UN rapporteur is wrong on housing rights
The United Nations is correct to consider New Zealand’s housing crisis as a substantial human rights issue. But while the UN is often excellent at seeing problems, it is not so good at suggesting appropriate solutions.
Henry Cooke last week reported that the Government had invited UN special housing rapporteur Leilani Farha to New Zealand. The problems in housing are obvious and have been for some time.
Too few homes relative to the number of people who want to live in homes pushes up the cost of housing – both rents and the price of houses.
This leads to overcrowding and people living in garages, sheds and vehicles.
Housing costs contribute materially to New Zealand’s poverty statistics.
The effects of overcrowding are seen in health statistics and the inability to find housing in employment-rich places means people are often stuck in locations with few opportunities.
All of those have human rights consequences. But they also stem from absolutely none of the problems Farha pointed to.
They stem from ignoring one other rather important right.
Farha suggested New Zealand needs a capital gains tax to keep housing costs in line. But a capital gains tax has never built a house.
New Zealand has a shortage of houses. If you look across the United States, in which capital gains taxes vary state by state, housing affordability is not driven by differences in capital gains regimes. California’s capital gains tax on housing is more restrictive than Georgia’s but fast-growing Atlanta is far more affordable than San Francisco. Tax is not the issue. Farha also suggested rent freezes as a way of keeping costs down for tenants.
But rent controls discourage investors from building new housing. And they also make it harder to deal with the existing shortage.
At the core, Farha saw the problem as property price speculation.
But the real problem is a massive shortage of housing.
And that is an issue of the set of rules councils put in place that make it difficult to build new housing, and a set of institutions created by central government making it difficult for councils to accommodate growth.

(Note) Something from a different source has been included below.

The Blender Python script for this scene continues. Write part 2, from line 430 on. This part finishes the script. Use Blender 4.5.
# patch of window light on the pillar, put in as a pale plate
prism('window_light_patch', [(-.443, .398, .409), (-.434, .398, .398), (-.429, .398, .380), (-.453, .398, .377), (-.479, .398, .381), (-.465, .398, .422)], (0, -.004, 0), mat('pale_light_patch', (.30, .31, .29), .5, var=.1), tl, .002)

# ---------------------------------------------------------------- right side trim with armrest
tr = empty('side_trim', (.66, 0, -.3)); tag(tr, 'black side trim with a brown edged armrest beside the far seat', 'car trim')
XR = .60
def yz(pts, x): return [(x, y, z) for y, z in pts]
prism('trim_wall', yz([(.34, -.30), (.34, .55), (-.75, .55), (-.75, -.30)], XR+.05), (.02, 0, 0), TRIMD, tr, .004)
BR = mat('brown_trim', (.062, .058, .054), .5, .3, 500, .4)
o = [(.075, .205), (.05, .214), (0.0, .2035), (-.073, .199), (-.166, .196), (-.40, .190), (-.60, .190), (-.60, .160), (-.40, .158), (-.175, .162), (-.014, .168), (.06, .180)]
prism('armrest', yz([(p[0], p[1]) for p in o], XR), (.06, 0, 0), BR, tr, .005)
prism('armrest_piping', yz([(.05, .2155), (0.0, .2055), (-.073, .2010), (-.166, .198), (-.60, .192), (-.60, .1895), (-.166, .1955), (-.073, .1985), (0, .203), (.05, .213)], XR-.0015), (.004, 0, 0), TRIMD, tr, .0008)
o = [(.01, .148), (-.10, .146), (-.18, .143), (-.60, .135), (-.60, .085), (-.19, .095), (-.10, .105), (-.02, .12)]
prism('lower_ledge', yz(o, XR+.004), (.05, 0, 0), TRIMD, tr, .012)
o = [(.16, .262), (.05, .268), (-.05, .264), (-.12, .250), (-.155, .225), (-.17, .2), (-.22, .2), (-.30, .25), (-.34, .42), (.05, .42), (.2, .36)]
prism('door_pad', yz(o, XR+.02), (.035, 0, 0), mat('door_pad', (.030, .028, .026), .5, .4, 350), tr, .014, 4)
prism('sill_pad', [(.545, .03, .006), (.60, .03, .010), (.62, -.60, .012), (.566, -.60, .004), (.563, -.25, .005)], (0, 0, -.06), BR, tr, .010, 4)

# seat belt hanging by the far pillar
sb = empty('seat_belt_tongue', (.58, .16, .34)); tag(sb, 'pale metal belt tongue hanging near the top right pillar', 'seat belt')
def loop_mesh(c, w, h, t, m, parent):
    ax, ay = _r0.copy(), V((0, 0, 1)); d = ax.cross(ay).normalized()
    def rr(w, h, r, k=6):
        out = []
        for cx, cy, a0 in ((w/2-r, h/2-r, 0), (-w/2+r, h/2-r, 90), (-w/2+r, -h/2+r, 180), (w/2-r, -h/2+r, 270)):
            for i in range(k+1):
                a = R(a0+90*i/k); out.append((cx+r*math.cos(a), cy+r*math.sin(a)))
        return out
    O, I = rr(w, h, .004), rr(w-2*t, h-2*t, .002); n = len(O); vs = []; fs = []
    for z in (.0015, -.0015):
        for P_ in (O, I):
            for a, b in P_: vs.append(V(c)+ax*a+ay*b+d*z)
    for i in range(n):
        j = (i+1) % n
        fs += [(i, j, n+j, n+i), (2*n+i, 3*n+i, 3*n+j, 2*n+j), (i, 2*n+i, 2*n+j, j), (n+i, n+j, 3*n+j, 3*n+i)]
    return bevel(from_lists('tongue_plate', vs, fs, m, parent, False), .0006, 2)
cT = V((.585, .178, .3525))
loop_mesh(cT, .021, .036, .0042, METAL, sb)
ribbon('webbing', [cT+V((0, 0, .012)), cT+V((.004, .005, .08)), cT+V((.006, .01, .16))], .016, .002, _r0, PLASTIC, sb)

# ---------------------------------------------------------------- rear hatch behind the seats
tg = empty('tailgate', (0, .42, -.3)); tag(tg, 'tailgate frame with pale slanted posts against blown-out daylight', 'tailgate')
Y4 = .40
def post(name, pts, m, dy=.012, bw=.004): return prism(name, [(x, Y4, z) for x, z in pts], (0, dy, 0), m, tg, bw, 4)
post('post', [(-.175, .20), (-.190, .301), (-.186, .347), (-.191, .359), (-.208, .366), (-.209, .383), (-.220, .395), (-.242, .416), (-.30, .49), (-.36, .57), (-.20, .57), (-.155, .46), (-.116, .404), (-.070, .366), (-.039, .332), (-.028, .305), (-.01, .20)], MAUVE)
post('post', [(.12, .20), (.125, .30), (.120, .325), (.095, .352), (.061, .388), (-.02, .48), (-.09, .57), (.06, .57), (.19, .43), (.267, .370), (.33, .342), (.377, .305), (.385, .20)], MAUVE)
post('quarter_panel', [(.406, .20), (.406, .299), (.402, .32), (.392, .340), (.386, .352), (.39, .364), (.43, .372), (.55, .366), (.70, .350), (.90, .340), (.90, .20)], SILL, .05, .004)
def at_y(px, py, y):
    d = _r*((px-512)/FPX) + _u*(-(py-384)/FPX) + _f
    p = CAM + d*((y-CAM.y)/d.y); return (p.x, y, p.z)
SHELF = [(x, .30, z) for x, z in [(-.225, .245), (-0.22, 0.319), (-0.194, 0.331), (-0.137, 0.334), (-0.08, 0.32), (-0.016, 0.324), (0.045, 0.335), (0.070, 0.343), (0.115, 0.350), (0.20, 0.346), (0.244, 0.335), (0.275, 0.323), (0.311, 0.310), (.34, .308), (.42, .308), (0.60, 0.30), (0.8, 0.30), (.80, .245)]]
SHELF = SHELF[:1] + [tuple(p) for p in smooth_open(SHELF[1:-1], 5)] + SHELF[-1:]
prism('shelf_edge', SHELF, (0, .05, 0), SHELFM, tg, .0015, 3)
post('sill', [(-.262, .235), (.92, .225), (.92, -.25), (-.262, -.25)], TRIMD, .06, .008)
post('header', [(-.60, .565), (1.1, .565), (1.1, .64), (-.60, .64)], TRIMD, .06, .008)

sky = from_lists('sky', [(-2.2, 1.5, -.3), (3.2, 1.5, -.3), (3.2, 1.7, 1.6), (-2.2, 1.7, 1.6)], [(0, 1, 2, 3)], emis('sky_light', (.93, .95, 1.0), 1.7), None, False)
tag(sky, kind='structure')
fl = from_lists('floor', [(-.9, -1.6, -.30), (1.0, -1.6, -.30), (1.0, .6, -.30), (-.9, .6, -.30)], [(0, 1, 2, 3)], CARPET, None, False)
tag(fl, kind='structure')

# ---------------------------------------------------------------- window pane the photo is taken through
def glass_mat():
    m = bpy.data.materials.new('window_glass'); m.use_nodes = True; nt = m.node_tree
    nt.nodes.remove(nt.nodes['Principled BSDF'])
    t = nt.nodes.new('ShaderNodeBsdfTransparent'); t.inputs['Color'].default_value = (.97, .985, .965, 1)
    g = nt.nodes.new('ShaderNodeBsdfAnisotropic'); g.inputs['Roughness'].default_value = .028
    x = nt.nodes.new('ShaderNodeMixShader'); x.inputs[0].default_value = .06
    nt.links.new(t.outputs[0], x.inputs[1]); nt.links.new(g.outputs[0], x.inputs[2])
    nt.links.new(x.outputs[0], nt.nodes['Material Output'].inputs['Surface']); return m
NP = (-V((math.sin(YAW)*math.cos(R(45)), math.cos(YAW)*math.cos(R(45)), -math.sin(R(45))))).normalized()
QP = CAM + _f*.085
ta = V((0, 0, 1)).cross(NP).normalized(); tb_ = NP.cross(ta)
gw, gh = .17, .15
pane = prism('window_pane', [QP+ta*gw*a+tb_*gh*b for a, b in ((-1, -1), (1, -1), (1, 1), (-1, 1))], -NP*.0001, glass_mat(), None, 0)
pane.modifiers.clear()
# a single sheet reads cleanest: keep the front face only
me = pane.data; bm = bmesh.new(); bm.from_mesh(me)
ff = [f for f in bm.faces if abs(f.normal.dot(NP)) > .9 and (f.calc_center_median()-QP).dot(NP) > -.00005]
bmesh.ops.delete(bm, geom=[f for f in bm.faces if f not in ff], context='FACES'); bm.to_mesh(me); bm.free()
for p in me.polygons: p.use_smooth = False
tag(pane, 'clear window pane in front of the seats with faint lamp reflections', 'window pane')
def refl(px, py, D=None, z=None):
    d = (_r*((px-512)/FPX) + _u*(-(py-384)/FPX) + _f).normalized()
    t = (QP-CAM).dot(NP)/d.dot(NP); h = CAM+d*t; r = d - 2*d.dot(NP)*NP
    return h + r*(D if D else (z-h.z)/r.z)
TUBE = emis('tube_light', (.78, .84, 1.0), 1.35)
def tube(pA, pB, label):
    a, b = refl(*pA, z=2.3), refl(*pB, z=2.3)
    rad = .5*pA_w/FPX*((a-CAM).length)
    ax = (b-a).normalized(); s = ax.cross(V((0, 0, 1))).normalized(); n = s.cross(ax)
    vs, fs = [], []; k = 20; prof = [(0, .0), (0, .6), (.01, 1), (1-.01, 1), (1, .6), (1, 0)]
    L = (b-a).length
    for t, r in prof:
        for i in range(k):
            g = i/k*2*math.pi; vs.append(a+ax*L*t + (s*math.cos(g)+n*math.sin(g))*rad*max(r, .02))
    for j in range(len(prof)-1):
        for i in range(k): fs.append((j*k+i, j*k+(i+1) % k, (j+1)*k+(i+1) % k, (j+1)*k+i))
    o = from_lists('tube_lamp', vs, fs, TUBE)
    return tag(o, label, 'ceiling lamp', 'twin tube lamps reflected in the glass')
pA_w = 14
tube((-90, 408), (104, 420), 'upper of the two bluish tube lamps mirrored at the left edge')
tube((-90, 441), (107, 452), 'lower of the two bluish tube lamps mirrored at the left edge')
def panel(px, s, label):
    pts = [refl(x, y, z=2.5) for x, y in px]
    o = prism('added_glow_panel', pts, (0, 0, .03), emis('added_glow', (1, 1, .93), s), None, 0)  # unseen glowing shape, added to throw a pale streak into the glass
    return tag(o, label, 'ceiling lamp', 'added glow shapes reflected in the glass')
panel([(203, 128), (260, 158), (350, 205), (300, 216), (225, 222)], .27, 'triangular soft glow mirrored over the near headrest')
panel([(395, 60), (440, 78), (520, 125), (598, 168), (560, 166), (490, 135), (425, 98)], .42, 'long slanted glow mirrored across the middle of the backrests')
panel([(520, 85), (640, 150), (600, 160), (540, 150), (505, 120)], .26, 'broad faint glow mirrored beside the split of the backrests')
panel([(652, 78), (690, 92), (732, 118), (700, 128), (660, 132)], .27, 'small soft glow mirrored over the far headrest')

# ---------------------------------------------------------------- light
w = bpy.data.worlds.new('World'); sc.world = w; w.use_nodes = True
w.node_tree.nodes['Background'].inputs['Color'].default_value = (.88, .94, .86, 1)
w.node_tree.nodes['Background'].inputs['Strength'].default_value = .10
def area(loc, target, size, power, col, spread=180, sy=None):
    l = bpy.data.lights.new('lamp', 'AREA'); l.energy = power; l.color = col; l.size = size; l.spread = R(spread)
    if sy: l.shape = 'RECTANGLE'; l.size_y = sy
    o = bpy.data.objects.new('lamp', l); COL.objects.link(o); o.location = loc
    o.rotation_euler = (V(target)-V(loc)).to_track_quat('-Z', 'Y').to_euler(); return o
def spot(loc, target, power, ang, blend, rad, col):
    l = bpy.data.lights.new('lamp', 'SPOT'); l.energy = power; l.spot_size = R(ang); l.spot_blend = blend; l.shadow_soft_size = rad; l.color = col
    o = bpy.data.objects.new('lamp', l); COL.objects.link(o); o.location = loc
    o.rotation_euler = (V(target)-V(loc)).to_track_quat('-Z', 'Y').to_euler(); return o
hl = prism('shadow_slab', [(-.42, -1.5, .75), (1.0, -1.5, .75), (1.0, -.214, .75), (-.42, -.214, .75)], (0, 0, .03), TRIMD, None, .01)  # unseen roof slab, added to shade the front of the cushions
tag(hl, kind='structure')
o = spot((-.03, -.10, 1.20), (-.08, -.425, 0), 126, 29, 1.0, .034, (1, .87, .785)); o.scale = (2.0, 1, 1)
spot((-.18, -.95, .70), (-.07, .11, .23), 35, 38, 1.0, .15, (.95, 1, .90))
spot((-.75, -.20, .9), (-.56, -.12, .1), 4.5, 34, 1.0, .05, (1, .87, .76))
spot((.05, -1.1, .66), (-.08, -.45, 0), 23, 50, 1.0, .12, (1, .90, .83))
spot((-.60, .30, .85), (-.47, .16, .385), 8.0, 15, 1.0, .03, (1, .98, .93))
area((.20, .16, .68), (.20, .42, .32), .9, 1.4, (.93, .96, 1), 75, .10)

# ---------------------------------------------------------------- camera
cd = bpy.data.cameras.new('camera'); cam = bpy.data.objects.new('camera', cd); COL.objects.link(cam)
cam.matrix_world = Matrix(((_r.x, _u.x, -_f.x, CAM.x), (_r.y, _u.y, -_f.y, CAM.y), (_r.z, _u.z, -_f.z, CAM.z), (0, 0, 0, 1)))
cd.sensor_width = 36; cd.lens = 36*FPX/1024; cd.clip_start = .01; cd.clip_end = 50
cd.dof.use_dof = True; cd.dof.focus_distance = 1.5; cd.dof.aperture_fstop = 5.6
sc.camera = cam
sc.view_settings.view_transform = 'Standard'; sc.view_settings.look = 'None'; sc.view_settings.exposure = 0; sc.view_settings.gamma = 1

What we need is a right to build, and institutions to support it. Farha urges us to take the housing crisis seriously as a human rights issue.
We do not need UN ‘‘experts’’ in housing that seem utterly clueless.
We have better experts right here.
Then Housing Minister Phil Twyford was absolutely correct when last year he suggested the best way of dealing with capital gains is to allow so much building that those gains never happen in the first place.
It is time to build. And it is the right thing to do.